There are many issues here. Pofaced, thanks for sending us that Guardian piece.
First issue: very predictably, in the guardian piece there is not one- NOT ONE- mention of fathers. Also, there is the assumption (just thrown in, casually) that 'secure attachment to mother' is the number one important issue. Well I disagree completely with this. Even in the earliest John Bowlby literature, it never says that attachment to mother is the most importnat issue. Attachment to 1-2-3 important figures is the key. A good nanny could play this role. A father too. A grandmother. Etc.
Second issue. There is a general talk of 'nursery'. But what are we talking about here? surely there are differences between a 3 month old going to nursery- a 2 year old going to nursery- a 3 year old going to nursery- and also differences between part time nursery care & full time nursery care. And also differences in quality of nursery care. All these different scenarios are not really discussed, in their individuality & complexity. Plus of course the HUGE differences in family circumstances.
Third issue. Pofaced, you say (rather arbitrarily, I feel) that nursery is best 'after the child is 3'. In order for this to happen, one or both of the parents need to stay at home full time to take care of the child (unless they can afford a full-time or part-time nanny). This in turn means that most likely the woman will be doing the SAH, and it also means that she will definitely be left behind in her career, her interests. Plus she may WANT to return to the work for which (in the case of many women) she has prepared for years & years. The work which in many cases means not only money but a feeling of identity too.
The issue of nursery (and the focus on mothers) is for me a red herring. The main issues are different. Why isn't there a focus on fathers' and mothers' responsibility to their children? Why do we keep arguing about these issues- we mothers- instead of pushing for more flexible work, more childcare in the work space, more affordable childcare, longer maternity & paternity leave etc etc?

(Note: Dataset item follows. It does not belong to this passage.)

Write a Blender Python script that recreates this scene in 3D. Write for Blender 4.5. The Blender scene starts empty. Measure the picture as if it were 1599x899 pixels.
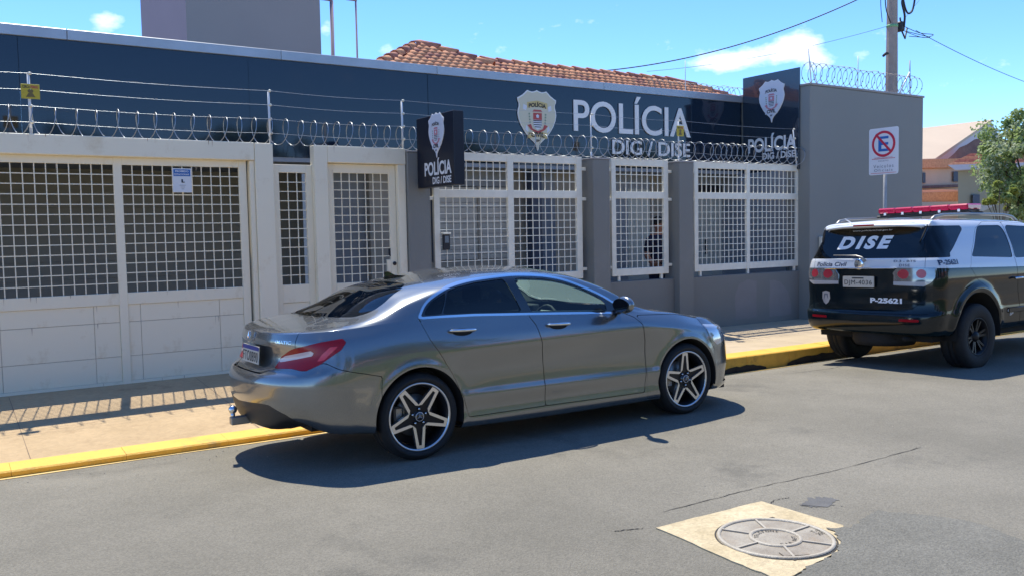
import bpy, bmesh, math, random
import numpy as np
from mathutils import Vector, Matrix, Euler
from mathutils.bvhtree import BVHTree
random.seed(7); np.random.seed(7)
PI = math.pi
R = math.radians
scene = bpy.context.scene

# ---------------------------------------------------------------- camera
YAW, PITCH, ROLL, FPX = R(33.365), R(3.69), R(-1.10), 1368.0
cam_data = bpy.data.cameras.new('camera')
cam = bpy.data.objects.new('camera', cam_data)
scene.collection.objects.link(cam)
fw = Vector((math.sin(YAW)*math.cos(PITCH), math.cos(YAW)*math.cos(PITCH), -math.sin(PITCH)))
rt = Vector((math.cos(YAW), -math.sin(YAW), 0)); up = rt.cross(fw)
r2 = rt*math.cos(ROLL) + up*math.sin(ROLL); u2 = -rt*math.sin(ROLL) + up*math.cos(ROLL)
cam.matrix_world = Matrix(((r2.x, u2.x, -fw.x, 0), (r2.y, u2.y, -fw.y, 0), (r2.z, u2.z, -fw.z, 1.645), (0, 0, 0, 1)))
cam_data.sensor_width = 36.0
cam_data.lens = 36.0*FPX/1599.0
cam_data.clip_start = 0.05; cam_data.clip_end = 900
scene.camera = cam

# ---------------------------------------------------------------- light
SUN = Vector((0.09, 0.47, 1.0)).normalized()           # towards the sun
sun_el = math.asin(SUN.z); sun_az = math.atan2(SUN.x, SUN.y)
sd = bpy.data.lights.new('sun', 'SUN'); sd.energy = 2.6; sd.angle = R(0.5); sd.color = (1.0, 0.955, 0.83)
so = bpy.data.objects.new('sun', sd); scene.collection.objects.link(so)
so.rotation_euler = SUN.to_track_quat('Z', 'Y').to_euler(); so.location = (0, 0, 30)
world = bpy.data.worlds.new('World'); scene.world = world; world.use_nodes = True
wn = world.node_tree.nodes; wl = world.node_tree.links; wn.clear()
w_out = wn.new('ShaderNodeOutputWorld'); w_bg = wn.new('ShaderNodeBackground')
sky = wn.new('ShaderNodeTexSky'); sky.sky_type = 'NISHITA'; sky.sun_disc = False
sky.sun_elevation = sun_el; sky.sun_rotation = sun_az
sky.altitude = 0; sky.air_density = 0.7; sky.dust_density = 0.0; sky.ozone_density = 6.0
w_bg.inputs['Strength'].default_value = 0.125
wl.new(w_bg.outputs[0], w_out.inputs[0])
tc = wn.new('ShaderNodeTexCoord')
def wmath(op, a, b=None, c=None, clamp=False):
    n = wn.new('ShaderNodeMath'); n.operation = op; n.use_clamp = clamp
    for i, v in enumerate((a, b, c)):
        if v is None: continue
        if isinstance(v, (int, float)): n.inputs[i].default_value = v
        else: wl.new(v, n.inputs[i])
    return n.outputs[0]
def sky_dir(px, py):
    v = fw*FPX + r2*(px-799.5) - u2*(py-449.5)
    return v.normalized()
# clouds are part of the sky itself: soft noise clumps round a few real directions, scattered puffs elsewhere
noise = wn.new('ShaderNodeTexNoise'); noise.inputs['Scale'].default_value = 21; noise.inputs['Detail'].default_value = 7
noise.inputs['Roughness'].default_value = 0.6
mp = wn.new('ShaderNodeMapping'); mp.inputs['Scale'].default_value = (1, 1, 2.0)
wl.new(tc.outputs['Generated'], mp.inputs[0]); wl.new(mp.outputs[0], noise.inputs[0])
noise2 = wn.new('ShaderNodeTexNoise'); noise2.inputs['Scale'].default_value = 2.2; noise2.inputs['Detail'].default_value = 3
wl.new(mp.outputs[0], noise2.inputs[0])
total = None
for (px, py, rx, rz, amp) in ((1185, 88, .046, .012, .80), (1240, 68, .020, .014, .62), (1130, 100, .022, .007, .5), (165, 32, .016, .010, .50), (511, 45, .010, .012, .42),
                              (606, 78, .011, .007, .40), (1348, 85, .010, .007, .40), (1285, 95, .018, .007, .5), (1590, 95, .035, .010, .30)):
    d = sky_dir(px, py)
    hx = Vector((d.y, -d.x, 0)).normalized(); hz = hx.cross(d)
    def dot(vec):
        n = wn.new('ShaderNodeVectorMath'); n.operation = 'DOT_PRODUCT'; wl.new(tc.outputs['Generated'], n.inputs[0])
        n.inputs[1].default_value = vec; return n.outputs['Value']
    a = wmath('DIVIDE', dot(hx), rx); b = wmath('DIVIDE', dot(hz), rz)
    rr = wmath('ADD', wmath('MULTIPLY', a, a), wmath('MULTIPLY', b, b))
    front = wmath('GREATER_THAN', dot(d), 0)
    g = wmath('MULTIPLY', wmath('MULTIPLY', wmath('EXPONENT', wmath('MULTIPLY', rr, -0.8)), amp), front)
    total = g if total is None else wmath('ADD', total, g)
far = wmath('MULTIPLY', wmath('SUBTRACT', noise2.outputs[0], 0.60, clamp=True), 3.0)    # far puffs over the rest of the sky
dfw = wn.new('ShaderNodeVectorMath'); dfw.operation = 'DOT_PRODUCT'; wl.new(tc.outputs['Generated'], dfw.inputs[0]); dfw.inputs[1].default_value = sky_dir(800, 100)
outside = wmath('LESS_THAN', dfw.outputs['Value'], 0.78)
total = wmath('ADD', total, wmath('MULTIPLY', far, outside))
mask = wmath('MULTIPLY', wmath('SUBTRACT', wmath('ADD', total, wmath('MULTIPLY', noise.outputs[0], 1.7)), 1.10, clamp=True), 1.5, clamp=True)
mixw = wn.new('ShaderNodeMix'); mixw.data_type = 'RGBA'
wl.new(mask, mixw.inputs[0]); 
gam = wn.new('ShaderNodeHueSaturation'); gam.inputs['Hue'].default_value = 0.504; gam.inputs['Saturation'].default_value = 1.14; gam.inputs['Value'].default_value = 0.95
wl.new(sky.outputs[0], gam.inputs['Color']); wl.new(gam.outputs[0], mixw.inputs[6])
mixw.inputs[7].default_value = (5.0, 5.1, 5.2, 1)
wl.new(mixw.outputs[2], w_bg.inputs['Color'])
scene.view_settings.view_transform = 'Standard'; scene.view_settings.look = 'None'
scene.view_settings.exposure = 1.33; scene.view_settings.gamma = 1.0
scene.cycles.max_bounces = 8; scene.cycles.transparent_max_bounces = 16

# ---------------------------------------------------------------- materials
def mat(name, col, rough=0.6, metal=0.0, coat=0.0, var=0.0, vs=3.0, bump=0.0, bs=60.0, spec=None, vcol=None, emit=None, stretch=(1, 1, 1), coat_r=0.03):
    m = bpy.data.materials.new(name); m.use_nodes = True
    nt = m.node_tree; N = nt.nodes; L = nt.links; b = N['Principled BSDF']
    b.inputs['Base Color'].default_value = (*col, 1); b.inputs['Roughness'].default_value = rough
    b.inputs['Metallic'].default_value = metal
    if coat: b.inputs['Coat Weight'].default_value = coat; b.inputs['Coat Roughness'].default_value = coat_r
    if spec is not None: b.inputs['Specular IOR Level'].default_value = spec
    if emit: b.inputs['Emission Color'].default_value = (*emit[:3], 1); b.inputs['Emission Strength'].default_value = emit[3]
    tcn = N.new('ShaderNodeTexCoord'); mpn = N.new('ShaderNodeMapping'); mpn.inputs['Scale'].default_value = stretch
    L.new(tcn.outputs['Object'], mpn.inputs[0])
    if var > 0 or vcol:
        n1 = N.new('ShaderNodeTexNoise'); n1.inputs['Scale'].default_value = vs; n1.inputs['Detail'].default_value = 8; n1.inputs['Roughness'].default_value = 0.62
        L.new(mpn.outputs[0], n1.inputs[0])
        r1 = N.new('ShaderNodeValToRGB'); c2 = vcol or tuple(c*(1-var) for c in col); c1 = tuple(min(1, c*(1+var*0.6)) for c in col)
        r1.color_ramp.elements[0].position = 0.33; r1.color_ramp.elements[0].color = (*c2, 1)
        r1.color_ramp.elements[1].position = 0.62; r1.color_ramp.elements[1].color = (*c1, 1)
        L.new(n1.outputs[0], r1.inputs[0]); L.new(r1.outputs[0], b.inputs['Base Color'])
    if bump > 0:
        n2 = N.new('ShaderNodeTexNoise'); n2.inputs['Scale'].default_value = bs; n2.inputs['Detail'].default_value = 5
        L.new(mpn.outputs[0], n2.inputs[0])
        bp = N.new('ShaderNodeBump'); bp.inputs['Strength'].default_value = bump; bp.inputs['Distance'].default_value = 0.01
        L.new(n2.outputs[0], bp.inputs['Height']); L.new(bp.outputs[0], b.inputs['Normal'])
    return m
def glassmat(name, tint, refl_r=0.02, clear=0.5):
    m = bpy.data.materials.new(name); m.use_nodes = True; nt = m.node_tree; N = nt.nodes; L = nt.links; N.clear()
    o = N.new('ShaderNodeOutputMaterial'); t = N.new('ShaderNodeBsdfTransparent'); t.inputs[0].default_value = (*[c*clear for c in tint], 1)
    g = N.new('ShaderNodeBsdfGlossy'); g.inputs['Roughness'].default_value = refl_r; g.inputs[0].default_value = (1, 1, 1, 1)
    f = N.new('ShaderNodeFresnel'); f.inputs[0].default_value = 1.5
    mx = N.new('ShaderNodeMixShader'); L.new(f.outputs[0], mx.inputs[0]); L.new(t.outputs[0], mx.inputs[1]); L.new(g.outputs[0], mx.inputs[2]); L.new(mx.outputs[0], o.inputs[0])
    return m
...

As Bellsa said, I think nursery (or other childcare) can be an excellent choice for some particular children & families. It's silly to assume that all mothers would necessarily be good as SAHMs- not all parents are good at the baby stage or enjoy it- or that their children would necessarily thrive & be at their best with a SAHM, if the mum herself doesn't feel comfortable in that role. As I said, the issues are much wider & all this supposed research is beside the point IMO (plus, it doesn't seem like convincing research at all to me, all this talk of 'aggresivity' & what it means is, I think, very culturally specific).